Intelligence personnel are routinely warned to avoid mirror-imaging, assigning our values and psychology to an opponent. Imagining that our enemies think like us has cost us dearly in Iraq. The bill will go still higher.

Combined with the administration's folly of trying to occupy Iraq with too few troops, our notion that patience and persuasion are more effective than displays of power has made the country deadlier for our soldiers, more dangerous for Iraqis and far less likely to achieve internal peace.

Americans value compromise; our enemies view it as weakness. We're reluctant to use force. The terrorists and insurgents read that as cowardice.

When U.S. forces arrive in a troubled country, they create an initial window of fear. It's essential to act decisively while the local population is still disoriented. Each day of delay makes our power seem more hollow. You have to do the dirty work at the start. The price for postponing it comes due with compound interest...

On the day of the ambush and mutilations in Fallujah, we made another inexcusable mistake. The Marines, who expected to control a major city with a single battalion, failed to respond immediately. The generals up above seconded the decision. The chain of command was concerned about possible ambushes and wanted to let the situation burn itself out. The generals in Baghdad proclaimed, in mild voices, that we'd respond at the time and in a manner of our choosing.

In a textbook military sense, it was the correct response. On a practical level, it was the worst possible decision.

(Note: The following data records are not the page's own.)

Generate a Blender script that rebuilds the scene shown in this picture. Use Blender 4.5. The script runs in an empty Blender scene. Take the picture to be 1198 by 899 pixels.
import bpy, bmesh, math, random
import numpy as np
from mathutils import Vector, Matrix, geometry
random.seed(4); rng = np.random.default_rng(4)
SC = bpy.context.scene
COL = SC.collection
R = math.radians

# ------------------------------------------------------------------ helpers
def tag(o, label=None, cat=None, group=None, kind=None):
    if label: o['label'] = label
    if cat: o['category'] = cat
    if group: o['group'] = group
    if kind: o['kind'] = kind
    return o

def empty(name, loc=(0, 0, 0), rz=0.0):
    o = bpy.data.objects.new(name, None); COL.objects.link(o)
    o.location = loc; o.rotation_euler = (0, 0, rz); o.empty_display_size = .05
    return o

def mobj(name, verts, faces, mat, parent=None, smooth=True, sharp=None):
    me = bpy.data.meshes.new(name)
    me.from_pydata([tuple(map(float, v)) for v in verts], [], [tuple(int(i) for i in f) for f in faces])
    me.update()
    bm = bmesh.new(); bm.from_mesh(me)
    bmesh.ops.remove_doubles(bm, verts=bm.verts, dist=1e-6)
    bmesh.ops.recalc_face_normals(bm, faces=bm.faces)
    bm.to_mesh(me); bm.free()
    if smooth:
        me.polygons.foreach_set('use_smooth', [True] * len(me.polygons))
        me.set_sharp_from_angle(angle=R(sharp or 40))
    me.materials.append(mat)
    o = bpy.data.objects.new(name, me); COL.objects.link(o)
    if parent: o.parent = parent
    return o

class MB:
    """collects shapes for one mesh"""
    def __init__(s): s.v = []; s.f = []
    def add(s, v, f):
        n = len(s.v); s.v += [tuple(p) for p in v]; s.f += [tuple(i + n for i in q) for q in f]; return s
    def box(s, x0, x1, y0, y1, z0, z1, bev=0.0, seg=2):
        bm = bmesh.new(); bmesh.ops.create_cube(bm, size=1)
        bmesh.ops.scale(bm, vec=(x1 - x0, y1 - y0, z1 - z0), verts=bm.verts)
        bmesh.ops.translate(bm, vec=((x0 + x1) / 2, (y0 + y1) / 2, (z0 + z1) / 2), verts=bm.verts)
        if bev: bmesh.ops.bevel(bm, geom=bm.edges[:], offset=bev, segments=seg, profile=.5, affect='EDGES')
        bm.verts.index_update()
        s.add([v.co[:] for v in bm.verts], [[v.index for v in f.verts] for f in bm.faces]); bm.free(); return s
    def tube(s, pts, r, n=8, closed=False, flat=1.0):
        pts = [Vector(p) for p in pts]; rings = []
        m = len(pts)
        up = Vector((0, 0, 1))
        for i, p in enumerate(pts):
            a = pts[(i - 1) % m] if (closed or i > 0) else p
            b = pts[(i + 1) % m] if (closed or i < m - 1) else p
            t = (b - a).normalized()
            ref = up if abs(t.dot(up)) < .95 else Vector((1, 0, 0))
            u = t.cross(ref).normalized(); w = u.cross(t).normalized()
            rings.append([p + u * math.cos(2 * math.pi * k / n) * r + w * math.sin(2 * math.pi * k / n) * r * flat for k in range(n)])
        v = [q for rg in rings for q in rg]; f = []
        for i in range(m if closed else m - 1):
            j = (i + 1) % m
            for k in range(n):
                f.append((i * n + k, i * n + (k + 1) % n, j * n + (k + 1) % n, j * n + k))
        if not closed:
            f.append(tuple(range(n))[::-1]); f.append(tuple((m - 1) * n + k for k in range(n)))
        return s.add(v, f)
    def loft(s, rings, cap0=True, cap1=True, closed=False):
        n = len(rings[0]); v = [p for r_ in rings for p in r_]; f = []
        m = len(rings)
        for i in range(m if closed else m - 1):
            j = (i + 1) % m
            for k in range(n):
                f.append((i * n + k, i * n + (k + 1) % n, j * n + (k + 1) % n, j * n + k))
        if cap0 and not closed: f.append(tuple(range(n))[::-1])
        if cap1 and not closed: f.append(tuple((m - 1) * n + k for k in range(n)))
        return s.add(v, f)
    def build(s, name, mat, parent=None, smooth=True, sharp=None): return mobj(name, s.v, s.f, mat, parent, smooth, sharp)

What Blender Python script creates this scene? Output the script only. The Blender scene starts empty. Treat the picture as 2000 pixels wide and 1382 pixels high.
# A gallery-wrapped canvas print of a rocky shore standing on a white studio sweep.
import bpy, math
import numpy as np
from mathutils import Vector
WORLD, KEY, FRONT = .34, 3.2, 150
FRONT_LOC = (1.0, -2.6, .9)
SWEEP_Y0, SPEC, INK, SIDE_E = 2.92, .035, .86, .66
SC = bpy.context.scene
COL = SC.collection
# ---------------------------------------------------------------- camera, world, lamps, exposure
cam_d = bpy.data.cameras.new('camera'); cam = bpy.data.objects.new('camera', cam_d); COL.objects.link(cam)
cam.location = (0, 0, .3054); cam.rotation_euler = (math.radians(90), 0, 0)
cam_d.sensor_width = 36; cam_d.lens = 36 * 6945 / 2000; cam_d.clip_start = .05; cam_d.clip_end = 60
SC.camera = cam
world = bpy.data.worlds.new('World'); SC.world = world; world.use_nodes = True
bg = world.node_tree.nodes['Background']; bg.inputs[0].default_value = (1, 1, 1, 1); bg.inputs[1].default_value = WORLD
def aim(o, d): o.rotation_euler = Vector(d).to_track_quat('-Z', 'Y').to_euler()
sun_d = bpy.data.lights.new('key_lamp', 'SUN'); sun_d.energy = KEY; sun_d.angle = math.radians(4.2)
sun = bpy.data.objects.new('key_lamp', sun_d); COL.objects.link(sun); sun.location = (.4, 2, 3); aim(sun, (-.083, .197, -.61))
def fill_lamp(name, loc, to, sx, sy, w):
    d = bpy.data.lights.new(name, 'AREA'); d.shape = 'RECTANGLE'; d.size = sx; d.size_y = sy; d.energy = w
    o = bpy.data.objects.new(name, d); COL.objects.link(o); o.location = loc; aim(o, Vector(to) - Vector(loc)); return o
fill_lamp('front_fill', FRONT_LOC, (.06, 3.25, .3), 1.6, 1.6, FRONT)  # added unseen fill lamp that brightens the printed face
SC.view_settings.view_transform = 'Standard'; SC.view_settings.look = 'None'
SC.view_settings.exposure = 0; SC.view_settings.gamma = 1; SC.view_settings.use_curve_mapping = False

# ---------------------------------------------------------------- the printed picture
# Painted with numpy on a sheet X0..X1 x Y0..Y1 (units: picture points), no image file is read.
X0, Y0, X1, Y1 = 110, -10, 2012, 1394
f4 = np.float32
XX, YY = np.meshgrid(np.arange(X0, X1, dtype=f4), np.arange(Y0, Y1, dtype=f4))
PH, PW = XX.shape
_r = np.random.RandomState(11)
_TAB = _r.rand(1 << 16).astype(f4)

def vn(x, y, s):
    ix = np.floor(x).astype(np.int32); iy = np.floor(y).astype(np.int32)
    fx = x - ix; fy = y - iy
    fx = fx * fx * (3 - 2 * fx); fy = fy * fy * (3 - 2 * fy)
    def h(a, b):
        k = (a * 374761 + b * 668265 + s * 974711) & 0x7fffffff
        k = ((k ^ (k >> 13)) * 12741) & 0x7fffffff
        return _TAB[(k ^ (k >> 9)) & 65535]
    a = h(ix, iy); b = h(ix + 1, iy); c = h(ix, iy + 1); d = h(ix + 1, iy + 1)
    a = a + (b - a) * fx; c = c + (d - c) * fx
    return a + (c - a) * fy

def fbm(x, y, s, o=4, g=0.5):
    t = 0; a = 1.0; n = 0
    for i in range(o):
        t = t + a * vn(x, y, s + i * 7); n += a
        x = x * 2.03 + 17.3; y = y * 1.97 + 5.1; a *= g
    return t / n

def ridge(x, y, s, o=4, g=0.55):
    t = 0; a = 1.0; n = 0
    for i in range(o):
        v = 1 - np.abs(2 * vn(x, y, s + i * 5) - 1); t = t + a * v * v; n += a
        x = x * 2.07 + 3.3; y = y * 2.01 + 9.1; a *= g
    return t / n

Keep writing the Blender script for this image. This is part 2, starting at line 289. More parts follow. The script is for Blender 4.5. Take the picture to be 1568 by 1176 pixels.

We viewed our non-response as disciplined - rejecting instant emotional gratification. But the insurgents, the terrorists and the mob read matters differently: Our failure to send every possible Marine and soldier, along with Paul Bremer's personal bodyguard and a squad of armed janitors, into the streets of Fallujah to impose a draconian clampdown created the impression - not entirely unfounded - that we were scared.

We broke a basic rule: Never show fear. No matter how we may rationalize our inaction, that is what we did.

Instead of demonstrating our strength and resolve, we have encouraged more attacks and further brutality - while global journalists revel in Mogadishu-lite.

Of course, we're not going to flee Iraq as President Bill Clinton ran from Somalia. But our hesitation to respond to atrocities against Americans has renewed our enemies' hope that, if only they kill enough of us, as graphically as possible, they still can triumph over a "godless" superpower.

To possess the strength to do what is necessary, but to refuse to do it, is appeasement. Since Baghdad fell, our occupation has sought to appease our enemies - while slighting our Kurdish allies. Our attempts to find a compromise with a single man - the Grand Ayatollah Ali Sistani - have empowered him immensely, while encouraging intransigence in others.

Weakness, not strength, emboldens opponents - and creates added terrorist recruits.

We came to Iraq faced with the problems Saddam created. Increasingly, we face problems we ourselves created or compounded.

The cardinal rule is, show mercy after you've won. To do it before makes winning a lot harder.

Posted by Buckethead Buckethead on   |   § 5

§ 5 Comments

2

There's so little news coming out of Fallujah now that I wonder what's going on in there. Are the Marines simply conducting raids? Or is there significant fighting? Oater than a list of casualties, no one is really saying anything. And the Reuters cameras aren't there to show us, but that just might be because the informants who tip them off don't know what's coming.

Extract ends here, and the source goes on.